Victor Barnett’s yearning to lead pushed him to found the Running Rebels Community Organization when he was 19 years old. Barnett and the Rebels are still thriving nearly four decades later. Seeing how his mother made her way through life despite a physical disability, Barnett sought to make a difference and not take for granted all that he had. In this interview, he talks about the organization, those who have succeeded and why he is the person he is today.


Q: Why is your youth group so successful?

A: I started Running Rebels Community Organization on the basketball court. I knew that would allow me to get close and bond to some young people. Once I gained their trust and respect, I became that person that they all looked up to. This allowed me to help them see things differently in their lives. A lot of my friends growing up were getting incarcerated and I did not want to see that happen. My goal in founding the Rebels was to make sure that young people were not getting in trouble. We started in 1980, and here we are 36 years later still using the same principles we used back then.

Q: Why do you love coming to work every day?

A: One of the reasons that I have been doing this for so long is the fact that it’s not even like a job to me. A lot of people that work here at Running Rebels say it’s a lifestyle. I personally feel like I’m doing what God called me to do. I like it; I guess you could say I’m kind of good at it. We have a lot of programs that are driven by young people. My job as director allows me to oversee what they are doing, but help them to achieve the things that they want. For example, we’ve done basketball for 36 years and we had never done football (until) six years ago. We also have a café downstairs now because a lot of kids wanted to learn how to cook. So young people drive a lot of our programs that I oversee. It’s all about them.

Q: What is a defining moment from your experience at this organization?

A: There’s usually a young person that comes around because of the work we do and we help save his life. We’ve had a couple of men that were scheduled to be incarcerated for 20 years of their lives, but because of the work we do we were able to change the path that they went on and now they have graduated from college. So, overall, my most defining moment comes every time I change a kid’s future for the better.

Q: What distinguishes Running Rebels from other local nonprofits?

A: I think we are unique and have a holistic approach here.
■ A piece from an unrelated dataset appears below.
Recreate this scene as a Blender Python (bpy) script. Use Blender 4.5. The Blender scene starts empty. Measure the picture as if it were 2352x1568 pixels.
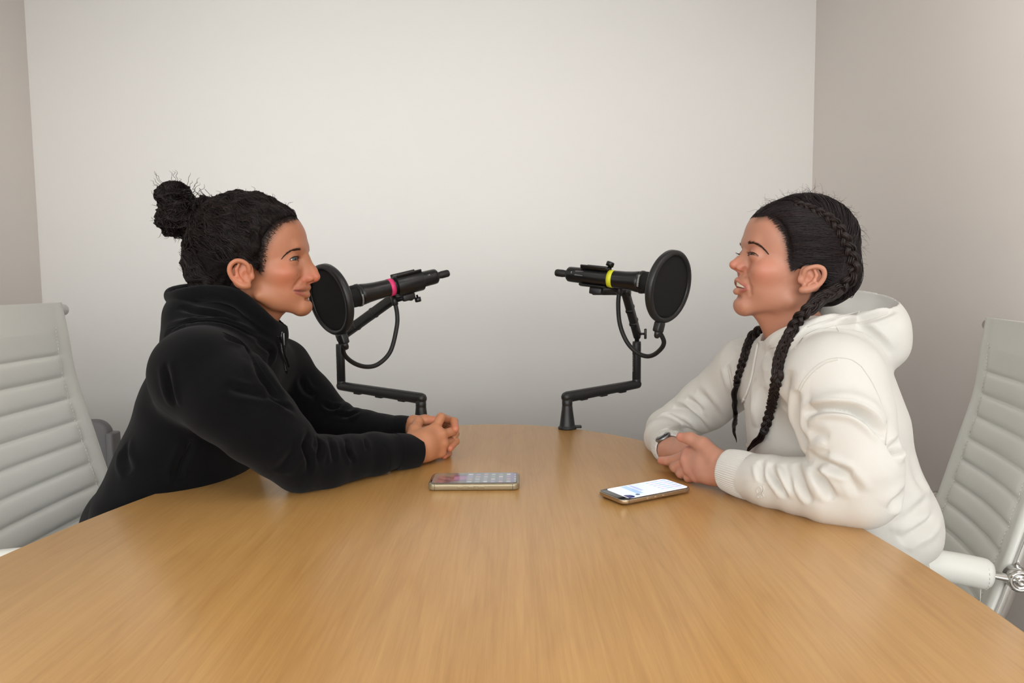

Yes, we want to work with the young people, but we want to work with the families as well. If we clean them up over here and they end up going back home where it’s dirty, it almost defeats the purpose of them coming to Running Rebels. We want to make sure that we change that, so that we clean them up and they come back clean because they’ve learned from their families. We have 125 staff and a majority of them come from the same background that a lot of these kids come from. So when we say that we understand where they are coming from, I truly do believe that we understand.

Q: What is the relationship between you and the young people you work with?

A: I used to stress to my young people that I was like a big brother to them. I never wanted it to seem like I was replacing their father. But often I’ve heard from young people how I’ve helped change their lives and they are very grateful to me. I’ve got a young man I worked with who has now relocated his family to Atlanta, and he’s been there for three years now. He just came back to Milwaukee recently and his first stop was here to see me. Just to know that he still turns to me and wants my guidance – and he’s darn near 40 years old now – makes me more than happy.

Q: What do you like to do when you’re not working?

A: I really like to travel. At the end of the day, I really would like to travel the world with my wife because I’ve been working so much. A little break here and there is nice. Out of my 36 years at this organization I’ve only missed work three days, so I think I definitely deserve a little vacation.